The blackberry nose and other red fruits opened up to some spiciness in the mouth and a light mouthfeel that cleansed the palate with nice, dry tanins.

Three things you need to know about rosés. The first is that they are meant to be drunk young and are not to cellared. The 2007 Tavel seems to be doing well. The second thing is that many roses are small productions and supplies can be limited. The final thing you need to know is that Blackwell’s was selling the Tavel for twelve dollars and we figure it probably didn’t last at that price. That being said, the folks there are so great, we’re sure they’ll find something just as good at just as good a price.

Schug 2007 Sonoma Coast Pinot Noir

104472-1-7 proof

Pinot noir is Walter Schug’s signature wine – the wine he grew up on, the wine that he started his winery to make.  And Schug does know how to handle it.

There’s a reason pinot noir is known as the heartbreak grape.  Every decision in the growing, harvesting, crushing. pressing – the entire winemaking process – shows up in the final product. The wrong pruning, the wrong yeast selection, too muck oak, too little oak – it’s all there for the world to taste and, alas, pay too much money for most of the time.

And there is a lot of bad pinot out there these days, with high alcohol contents – we came across one a bit back that listed its total alcohol at 15 percent.  That’s nuts for a delicate wine like pinot noir.  The good news is that if you do find a good one, pinot is a very versatile food wine.

The other good news is that Schug makes some wonderful pinots, including a sparkling rose. There are also the Sonoma and the Caneros pinots, with the Sonoma being only slightly better than the Carneros.  But that may have been because the Sonoma is twelve dollars cheaper.

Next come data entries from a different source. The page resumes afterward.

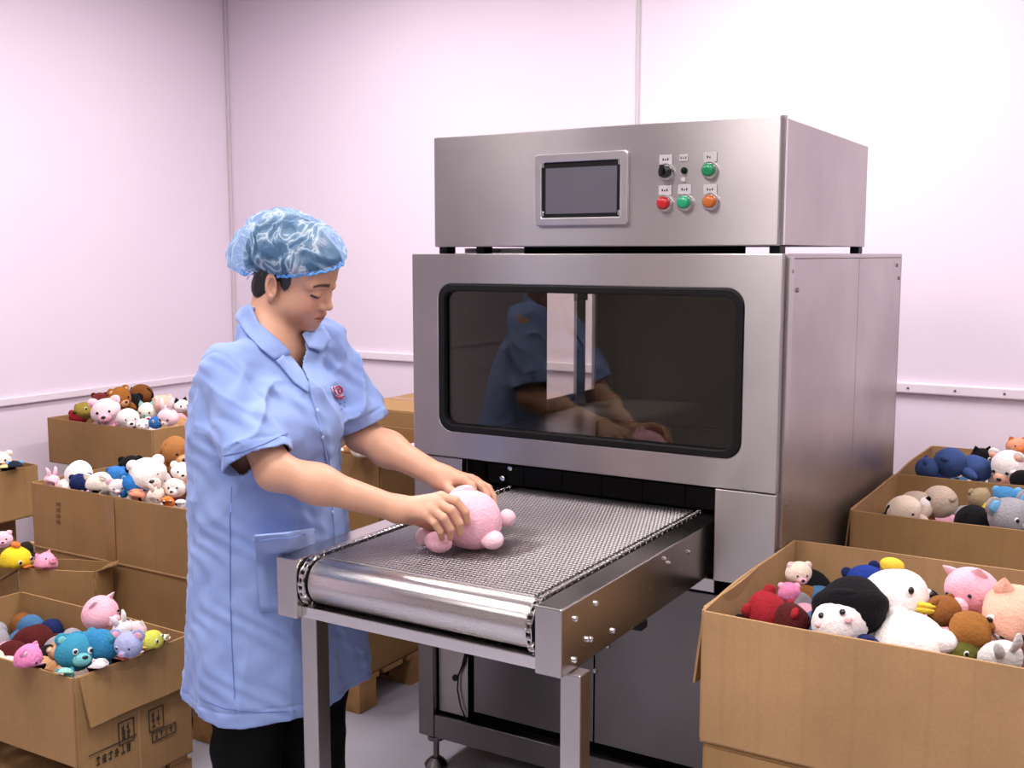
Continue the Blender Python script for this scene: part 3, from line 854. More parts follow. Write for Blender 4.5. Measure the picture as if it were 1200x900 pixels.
    if body:
        blob('body', t, S(-.25, 0, -1.45), S(.82, .85, .95), c if kind in ('doll',) else a, seed=sd + 9)
        for s in (-1, 1):
            blob('arm', t, S(.12, 1.0 * s, -1.05), S(.30, .30, .55), a if kind != 'doll' else c, rot=(.75 * s, -.3, 0), seed=sd + 11 + s)
            blob('foot', t, S(.75, .55 * s, -2.0), S(.52, .34, .34), a if kind != 'doll' else b, seed=sd + 14 + s)
    if group in BOXES: press_in(t, BOXES[group])
    return t

def heap(label, x0, x1, y0, y1, z, rz=0, pivot=None, seed=0, cols=None):
    """the toys lower down that fill a carton: a lumpy heap nobody can count"""
    rs = np.random.RandomState(seed)
    cols = cols or [BROWN, WHITE, NAVY, PINK, GREY, MAROON, BLACK, TAN, CREAM, (70, 110, 150)]
    cen = pivot or ((x0 + x1) / 2, (y0 + y1) / 2)
    V, Fc, mi = [], [], []; n = 0
    st = .066; gx, gy = max(2, int((x1 - x0) / st)), max(2, int((y1 - y0) / st))
    for a in range(gx):
        for b_ in range(gy):
            r = rs.uniform(.040, .060)
            c = np.array([x0 + (a + .5 + rs.uniform(-.4, .4)) * (x1 - x0) / gx, y0 + (b_ + .5 + rs.uniform(-.4, .4)) * (y1 - y0) / gy, z - .062 + rs.uniform(-.022, .018)])
            q = (EV * np.array([r * rs.uniform(.8, 1.3), r * rs.uniform(.8, 1.1), r * rs.uniform(.7, 1)])) @ rotm(*rs.uniform(-1, 1, 3)).T + c
            q[:, 0] = np.clip(q[:, 0], x0, x1); q[:, 1] = np.clip(q[:, 1], y0, y1)
            V.append(q - np.array([cen[0], cen[1], z - .12])); Fc.append(EF + n); n += len(q); mi += [rs.randint(len(cols))] * len(EF)
    me = mesh_np('plush_heap', np.concatenate(V), np.concatenate(Fc))
    for c in cols: me.materials.append(plush(c))
    me.polygons.foreach_set('material_index', mi)
    o = bpy.data.objects.new('plush_heap', me); o.location = (cen[0], cen[1], z - .12); o.rotation_euler = (0, 0, rz); COL.objects.link(o)
    tag(o, label, 'plush toys', kind='stuff')
i_ = .012
heap('jumbled plush toys lower down in the nearest carton at right', -.755 + i_, .03 - i_, 1.995 + i_, 2.62 - i_, .755, seed=1)
heap('jumbled plush toys lower down in the middle carton at right', -.729 + i_, .0 - i_, 3.081 + i_, 3.685 - i_, .74, seed=2)
heap('jumbled plush toys lower down in the rear carton by the wall', -.739 + i_, -.03 - i_, 3.72 + i_, 4.36 - i_, .73, seed=3)
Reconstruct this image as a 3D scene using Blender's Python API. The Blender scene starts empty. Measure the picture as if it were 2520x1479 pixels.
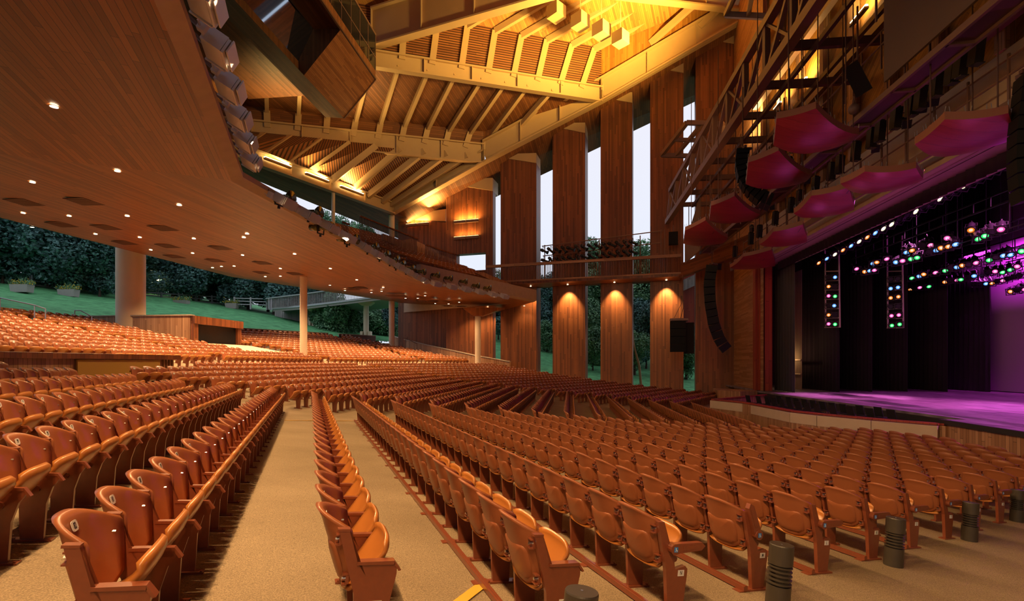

The Sonoma is steel-femented to keep as much of the fruit as possible, giving the wine a rich nose of roses and red berries. The 13.5 percent alcohol was also wise – like we noted above, high alcohol pinots are bad. There was some spicy character in addition to the dry fruit which made for an excellent balance.
We not only bought a bottle, but when we went out to celebrate our recent anniversary at one of the nicer restaurants in our neck of the woods, we brought that bottle to enjoy.  And enjoy it we did.  Anne had a lovely pork tenderloin, while Michael indulged his yen for salmon.  Better yet, because Michael was nice enough to share a taste with the waiter, the waiter was nice enough to forget to charge us for the corkage fee.

Many restaurants will let you bring your own wine, but they do charge a fee, called corkage.  Do note, however, that it’s not cool to bring a wine they restaurant has on its list, nor is it cool to bring the local bargain brand.  Bring something special and unusual, and they usually don’t mind, especially if you buy some of their wine.

Halter Ranch 2006 GSM

hrgsmGSM is shorthand – 1980s Australian shorthand –  for a classic Rhone blend of three grapes – Grenache, Syrah and Mourvedre. The basic formula will vary from year to year as one grape stands out over the others. The 2006 contains 45 percent grenache, 33 percent syrah and 22 percent mourvedre. The nose is full of cedar, cherries and berry fruit. The fruits are dry in the mouth with no residual sweetness but lots of flavor and acids that show off the brightness of the grenache and yet allows the spiciness of the syrah to display itself on the back of the palate.
The syrah is the part that would make this a great wine for a steak au poivre – steak with a pepper sauce. As great as this wine is right now, it can lift the gloom of a winter’s night alongside a stew or a standing rib roast.  Try it instead of a cabernet sauvignon. The Halter Ranch GSM should age nicely over the next several years if you can’t decide on the perfect occasion.